Most folks who recommend mpix or pro labs do so because those labs frequently calibrate their equipment, provide consistent results, and they don't fiddle with your image unless you ask (and pay) them to do so. Professionals and serious enthusiasts take the time to calibrate and/or profile their computer monitors, then post-process their images in Photoshop or ther software to get them looking exactly the way they want them to look. All of that effort on the part of both the photographer and the lab are critical to getting a print that closely reproduces what the photographer sees on his/her computer screen. If any part of that color management isn't happening, then the results you get from the lab won't be predictable or consistent.
Most of your local labs in drug/grocery/discount stores use equipment that is mostly automated, technicians who aren't color specialists, and they don't calibrate frequently enough. But most heinous of all is that their systems automatically adjust the images you give them. You (and they) never know what the machine is going to do to the images as far as adjusting colors, contrast, exposure, saturation sharpening, etc..

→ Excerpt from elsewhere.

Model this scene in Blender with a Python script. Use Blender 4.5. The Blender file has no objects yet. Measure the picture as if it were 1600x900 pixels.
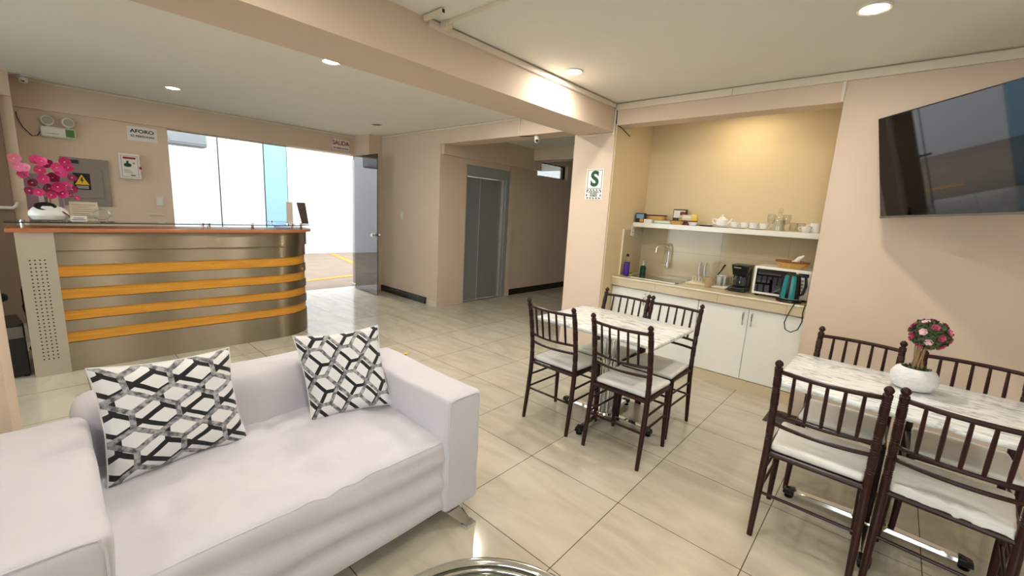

So, to recap, using a lab like Mpix and having them not fiddle with the image will yield great results if the image you give them is already great (crap in, crap out). If you're not processing your images on a calibrated monitor, then the local 1-hour lab (this goes for the online consumer labs like shutterfly snapfish, winkflash, etc., too) may improve or worsen your image with their "auto adjustments". You wont' know until you get the prints. You could have mpix and the pro labs to have an actual person review the images and make adjustments to improve them. The results would be better than the auto-adjustments the consumer labs do, but you'll have to pay extra for this service.